The Committee of Creditors — the most important decision making body of the IBC regulatory framework — will now come within IBBI’s regulatory fold with the insolvency regulator amending the corporate insolvency regulations to specify that “guidelines” will be issued so as to require the committee and its members to function within its ambit.

The Insolvency and Bankruptcy Board of India (IBBI) has also brought in stipulations to ensure that not more than one revision or modification can be done as regards invitation of expression of interest, invitation of resolution plans and submission of resolution plans.

The move to frame guidelines — which will have the force of law and will be mandatory on CoCs — comes in the wake of rising concerns regarding the manner in which CoC have been seen to act in resolution proceedings, sometimes deliberately delaying the process or hindering effective resolution.

The Standing Committee on Finance had also in its report made a case for introduction of code of conduct for Committee of Creditors.

Expediting resolution process

Ashish Chhawchharia, Partner and National Head - Restructuring Advisory at Grant Thornton Bharat, said that these changes in CIRP regulations will certainly help to hasten the resolution process by restricting unsolicited or delayed bids. Also, this will improve value realisation by limiting iterations and introducing a price discovery mechanism. However, a ‘Swiss challenge’ in resolution plan may not be easy to design, he said.

Charanya Lakshmikumaran, Partner, Lakshmikumaran & Sridharan Attorneys, said, “One of the primary features of the amendment is to require the Committee of Creditors to act in accordance with guidelines to be formulated by the IBBI. This will have a positive impact on resolutions in general by ensuring that the manner of functioning of CoCs is now also regulated”.

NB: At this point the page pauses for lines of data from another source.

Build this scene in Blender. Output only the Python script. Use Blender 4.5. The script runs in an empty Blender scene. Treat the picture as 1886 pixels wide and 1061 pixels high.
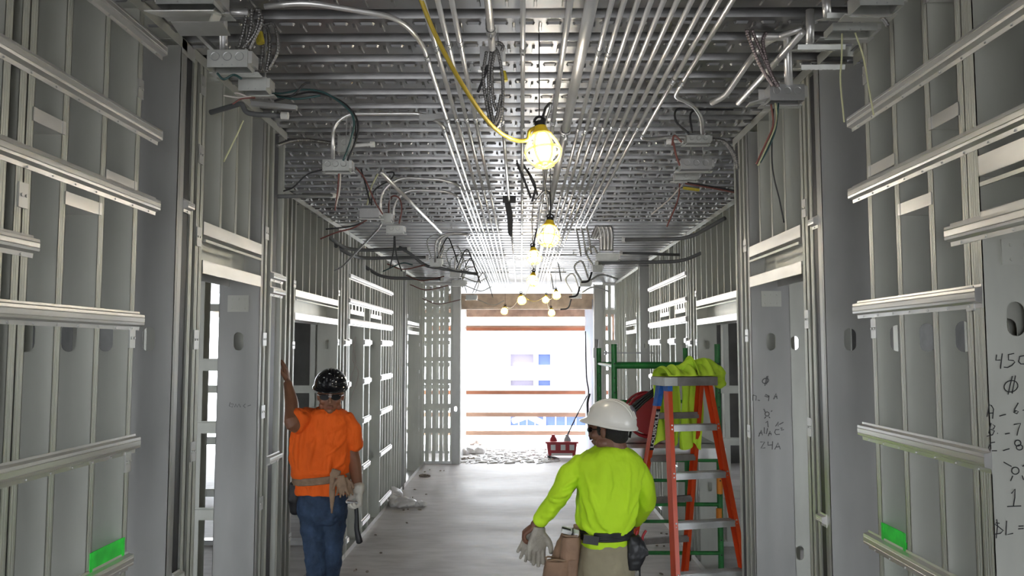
import bpy, bmesh, math, random
from mathutils import Vector, Matrix, Euler
random.seed(7)
PI = math.pi
SC = bpy.context.scene
COL = SC.collection

# ------------------------------------------------------------------ camera
FPX = 1500.0
cam_data = bpy.data.cameras.new('camera')
cam_data.sensor_width = 36.0
cam_data.lens = FPX / 1886 * 36.0
cam_data.clip_start = 0.05
cam_data.clip_end = 300
cam = bpy.data.objects.new('camera', cam_data)
COL.objects.link(cam)
PITCH = math.atan(110.5 / FPX)
YAW = math.atan(17 / FPX)
cam.location = (0, 0, 1.9)
cam.rotation_euler = (PI / 2 + PITCH, 0, YAW)
SC.camera = cam
CAMR = Euler((PI / 2 + PITCH, 0, YAW)).to_matrix()
CAMZ = 1.9

# ------------------------------------------------------------------ world, sun, exposure
world = bpy.data.worlds.new('world')
SC.world = world
world.use_nodes = True
wn = world.node_tree
wn.nodes.clear()
w_out = wn.nodes.new('ShaderNodeOutputWorld')
w_bg = wn.nodes.new('ShaderNodeBackground')
w_geo = wn.nodes.new('ShaderNodeTexCoord')
w_sep = wn.nodes.new('ShaderNodeSeparateXYZ')
w_ramp = wn.nodes.new('ShaderNodeValToRGB')
w_ramp.color_ramp.elements[0].position = 0.45
w_ramp.color_ramp.elements[0].color = (0.42, 0.42, 0.42, 1)
w_ramp.color_ramp.elements[1].position = 0.56
w_ramp.color_ramp.elements[1].color = (0.86, 0.93, 1.0, 1)
w_map = wn.nodes.new('ShaderNodeMapRange')
w_map.inputs['From Min'].default_value = -1
w_map.inputs['From Max'].default_value = 1
wn.links.new(w_geo.outputs['Generated'], w_sep.inputs[0])
wn.links.new(w_sep.outputs['Z'], w_map.inputs['Value'])
wn.links.new(w_map.outputs[0], w_ramp.inputs[0])
wn.links.new(w_ramp.outputs[0], w_bg.inputs[0])
w_bg.inputs[1].default_value = 9.0
wn.links.new(w_bg.outputs[0], w_out.inputs[0])

sun = bpy.data.lights.new('sun', 'SUN')
sun.energy = 7.0
sun.angle = math.radians(1.0)
sun.color = (1.0, 0.96, 0.9)
sun_ob = bpy.data.objects.new('sun', sun)
COL.objects.link(sun_ob)
sun_ob.rotation_euler = (math.radians(38), 0, math.radians(-22))   # high, from behind the photographer
SC.view_settings.view_transform = 'Standard'
SC.view_settings.look = 'None'
SC.view_settings.gamma = 1
SC.view_settings.use_curve_mapping = False
SC.view_settings.exposure = 0.3


# ------------------------------------------------------------------ helpers
def P(px, py, Y=None, X=None, Z=None):
    """point of the ray through a photograph pixel at world Y, X or Z"""
    d = CAMR @ Vector(((px - 943) / FPX, -(py - 530.5) / FPX, -1))
    if Y is not None:
        t = Y / d.y
    elif X is not None:
        t = X / d.x
    else:
        t = (Z - CAMZ) / d.z
    return Vector((0, 0, CAMZ)) + d * t


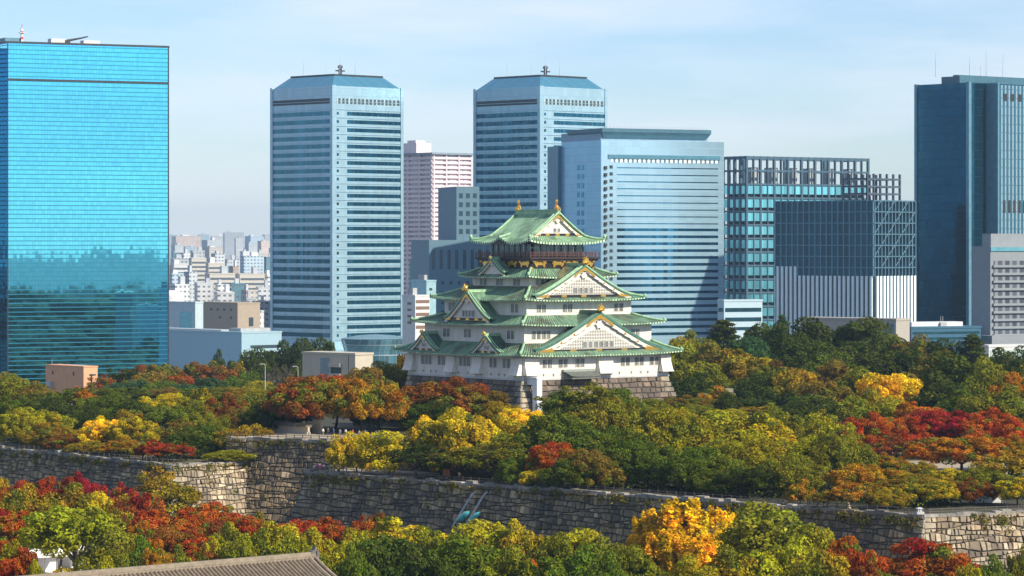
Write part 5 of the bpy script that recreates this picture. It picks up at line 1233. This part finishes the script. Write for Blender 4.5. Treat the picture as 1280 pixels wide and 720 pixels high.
mb = MB(); mb.box(-LR, .25, -.32, .32, zr-.1, zr+.5); mb.box(-LR, .3, -.22, .22, zr+.5, zr+.72)
for k in range(int(LR/.5)): mb.box(-LR+k*.5, -LR+k*.5+.44, -.36, .36, zr+.18, zr+.26)
mb.build('main_ridge', tile_r, roof)
for off in (0, -.85):
    mb = MB(); mb.tube([(off+.05, -WS*j/10, rz_(WS*j/10)+.22) for j in range(11)], .2, 6)
    for j in range(24): d = WS*(j+.5)/24; mb.lathe((off+.12, -d, rz_(d)+.02), [(.16,0),(.2,.18),(.1,.36)], 6)
    mb.build('verge_tiles', tile_r, roof)
mb = MB(); mb.plate([(-.55,zr-.1),(.55,zr-.1),(.65,zr+.5),(.35,zr+.9),(.12,zr+1.5),(-.1,zr+.95),(-.4,zr+.85),(-.65,zr+.45)], -.3, .3); mb.box(.2,.5,-.5,.5,zr-.2,zr+.85)
mb.build('ridge_end_tile', plain('ridge_end', (.12,.11,.11), .6), roof)
mb = MB(); mb.plate([(-8,zr-5.6),(8,zr-5.6),(0,zr-.4)], 0, .01); mb.v = [(-.9, v[0], v[2]) for v in mb.v]; mb.build('gable_wall', plaster, yag)
mb = MB(); mb.box(-LR+1.5, -1.0, -7.6, 7.6, 9.5, zr-4.3); mb.build('wall', plaster, yag)
mb = MB(); mb.frustum((-LR-3, 3, -11, 11, -1), (-LR+.8, -.4, -8.2, 8.2, 9.5)); mb.build('stone_base', stone_m, yag, colour=True)

# ------------------------------------------------------------------ plastered wall, small sheds, marquees on the terraces
def tiled_wall(p0, p1, zb, h, label):
    p0 = Vector((*p0, zb)); p1 = Vector((*p1, zb)); d = p1-p0; L_ = d.length
    o = thing('plaster_wall', label, 'wall', p0, math.atan2(d.y, d.x))
    mb = MB(); mb.box(0, L_, -.25, .25, 0, h); mb.build('wall', plain('ochre_plaster', (.50,.41,.28), .85, var=.08), o)
    mb = MB(); mb.plate([(-.9,h-.1),(.9,h-.1),(.15,h+.65),(-.15,h+.65)], 0, L_); mb.v = [(v[1], v[0], v[2]) for v in mb.v]; mb.build('tile_coping', tile_g, o, fix=True)
    mb = MB(); mb.box(0, L_, -.45, .45, -.1, .5); mb.build('stone_footing', plain('footing_stone', (.45,.41,.35), .85), o)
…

The amendments also allow for the expression of interest and the resolution plan to be modified once, after submission, thereby allowing a little room for flexibility, she said.

Sushmita Gandhi, Partner, IndusLaw, said that the legislative intent clearly seems to be to bind CoC within the regulatory fold, just like all other stakeholders in the CIRP.

“But more importantly, the changes to the resolution plan regime and bringing in a challenge mechanism (the discussion paper on this amendment was to bring in a Swiss challenge method which did not find a specific mention in the final amendment) shows an attempt to bring the enactment a step closer to commercial reality and its intention of resolution and value maximisation”, she said.

The cap to single modification is undoubtedly a good step to keep the mechanism time-bound but whether that will cause any disinterest in corporate rescuers is something that one will have to closely observe in the times to come, she said.

Rajeev Vidhani, Partner, Khaitan & Co, said that the purpose of these amendments seems to be to streamline the resolution plan approval process and to introduce more certainty and objectivity to the procedure.

The regulations restricts the modifications which can be made to the invitation for expression of interest, the process document/ request for resolution plan as well as the resolution plan submitted by the resolution applicant, while stipulating restrictions on consideration by CoC of plans which are received outside the timelines or from participants outside the list of qualified applicants, he said.

This will help in making each resolution process more reliable from inception and possibly reduce time spent in defending challenges to the process adopted for approved plans. This also complements Supreme Court’s recent directive on making the 330 days process mandatory, he added.